Low Latency 100G Ethernet Intel® FPGA IP Core User Guide: For Stratix® 10 Devices

ID 683100
Date 8/05/2024
Public
Document Table of Contents

5. Reset

Control and Status registers control three parallel soft resets. These soft resets are not self-clearing. Software clears them by writing to the appropriate register. In addition, the IP core has three hard reset signals.

Asserting the external hard reset csr_rst_n returns all Control and Status registers to their original values, including the statistics counters. An additional dedicated reset signal resets the transceiver reconfiguration interface.

Figure 16. Conceptual Overview of General IP Core Reset LogicThe three hard resets are top-level ports. The three soft resets are internal signals which are outputs of the PHY_CONFIG register. Software writes the appropriate bit of the PHY_CONFIG to assert a soft reset.

The general reset signals reset the following functions:

  • soft_tx_rst, tx_rst_n: Resets the IP core in the TX direction. Resets the TX PCS, TX MAC, and digital portion of the transceiver. This reset leads to deassertion of the tx_lanes_stable output signal.
  • soft_rx_rst, rx_rst_n: Resets the IP core in the RX direction. Resets the RX PCS and RX MAC. This reset leads to deassertion of the rx_pcs_ready output signal.
  • sys_rst, csr_rst_n: Resets the IP core. Resets the TX and RX MACs, PCS, and transceivers.
    Note: csr_rst_n resets the Control and Status registers, including the statistics counters. sys_rst does not reset any Control and Status registers.
    This reset leads to deassertion of the tx_lanes_stable and rx_pcs_ready output signals.

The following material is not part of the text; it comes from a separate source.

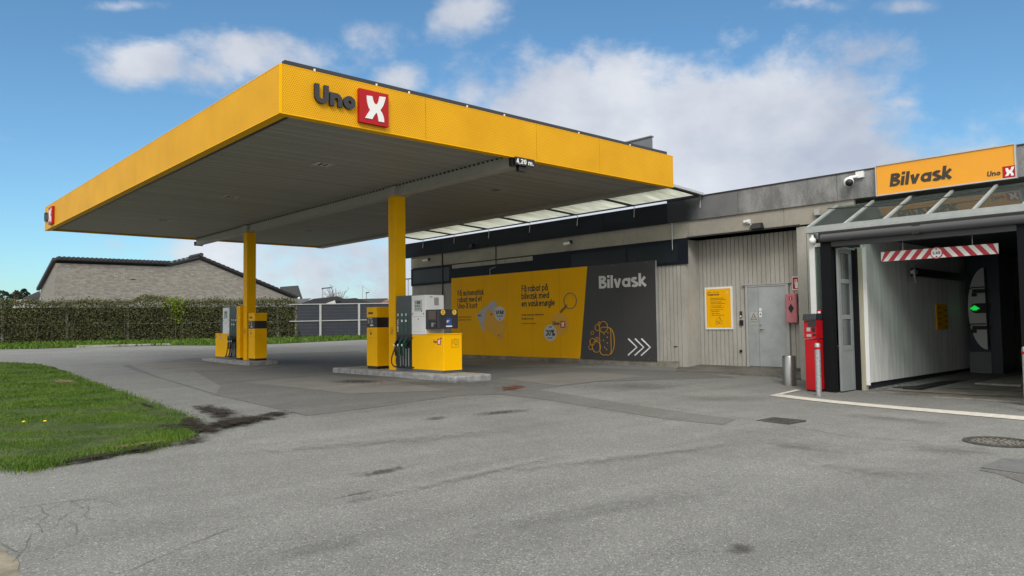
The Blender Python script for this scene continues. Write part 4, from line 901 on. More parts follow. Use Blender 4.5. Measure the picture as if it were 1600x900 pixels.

In addition, the synchronous reconfig_reset signal resets the IP core transceiver reconfiguration interface, an Avalon-MM interface. Associated clock is the reconfig_clk, which clocks the transceiver reconfiguration interface.

System Considerations

You should perform a system reset before beginning IP core operation, preferably by asserting the csr_rst_n signal.

If you assert the transmit reset when the downstream receiver is already aligned, the receiver loses alignment. Before the downstream receiver loses lock, it might receive some malformed frames.

If you assert the receive reset while the upstream transmitter is sending packets, the packets in transit are corrupted.

If the ATX PLL loses lock, the IP core forces a transmit side reset. After the ATX PLL acquires lock, the IP core deasserts the transmit reset.

If the IP core suffers loss of signal on the serial links, it asserts the receive reset.